People Learn At The Event

I will never forget one time sitting at Coffee & Code when a man walked in carrying a clear plastic bag, clearly coming straight from the Maricopa County lockup. Normally I get pretty tense in situations like this, but he had a bewildered look on his face that spoke of wonder. I saw this and it softened my attitude quite a bit.

I went up and introduced myself to him, and he told me he wanted to know what we were up to. I explained to him that we were a programming meetup, and he wanted to know more. He did not have a computer or anything of that nature with him, and he probably would never come to the event again, but I figured it would be fun to work with him anyways. We sat down and I showed him how to post his resume to the internet over the next hour, and we learned a little about HTML and what we can do and utilize by using it in our personal and professional lives. At the end of it, he had a resume, and I had learned a little bit more about how technology can help us.

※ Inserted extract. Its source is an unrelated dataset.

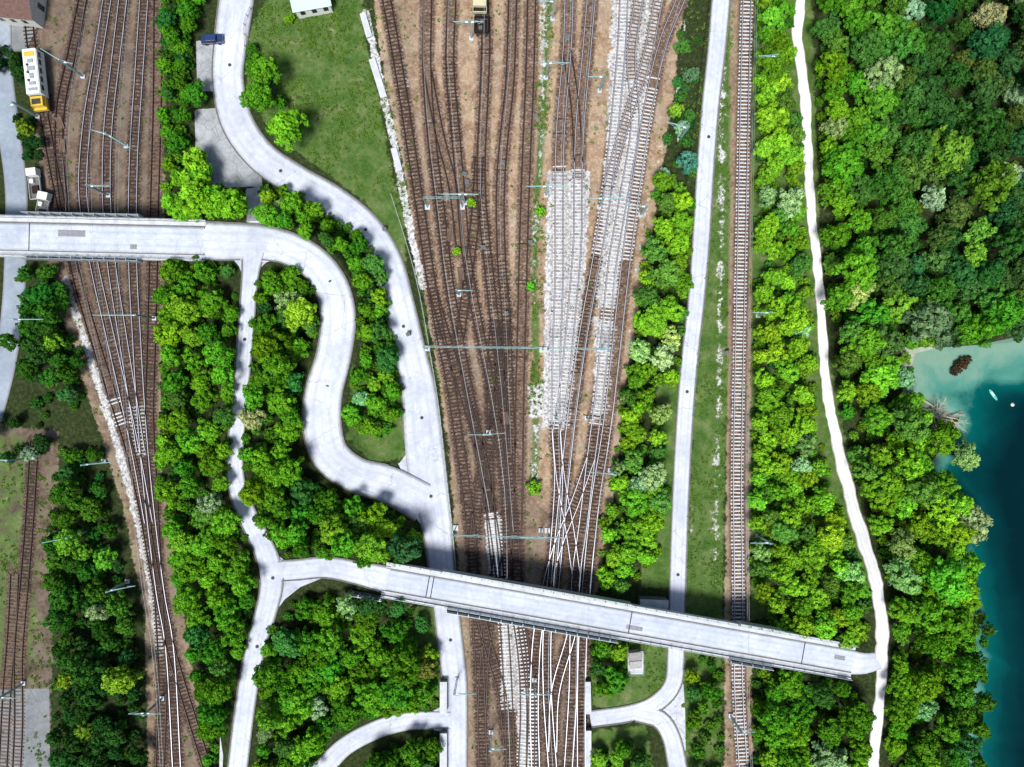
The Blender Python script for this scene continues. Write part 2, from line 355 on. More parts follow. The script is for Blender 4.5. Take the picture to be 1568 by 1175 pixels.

Companies Grow Out Of The Concept

When you bring together a weekly meetup where hundreds. I can think off the top of my head atleast 5-7 companies that came from folks meeting at our event, or using the event space to organize their company. Heatsync Labs has a knack for that. Not to mention the countless amounts of contracts folks would get from coming to the event.

Seeing these companies grow, or seeing a contractor get a job and then move into a company from the event is a super rewarding feeling. In fact, I am one of the people who benefitted from this when I decided to switch to being a computer programmer, I had already built my networking skills well from going to Coffee and Code and meeting other people with like minds!

Growing With The Meetup

At the point of me writing this, Coffee & Code is almost seven years old! That means folks that were introduced to it as teens are now in their middle twenties, leaving college, and entering the workforce. For some of those teens they may ahve gained the skillset to just enter the work force straight out of college. Over time we have all grown from the meetup. The meetup still exists, and people still go to it!

The future for Coffee & Code is still bright, it's going to take a community effort to keep it going. I've ran spinoff meetups before, and I'm looking to establish another Coffee & Code in Portland where I live now. For right now you can still go to the meetup page and attend if you would like!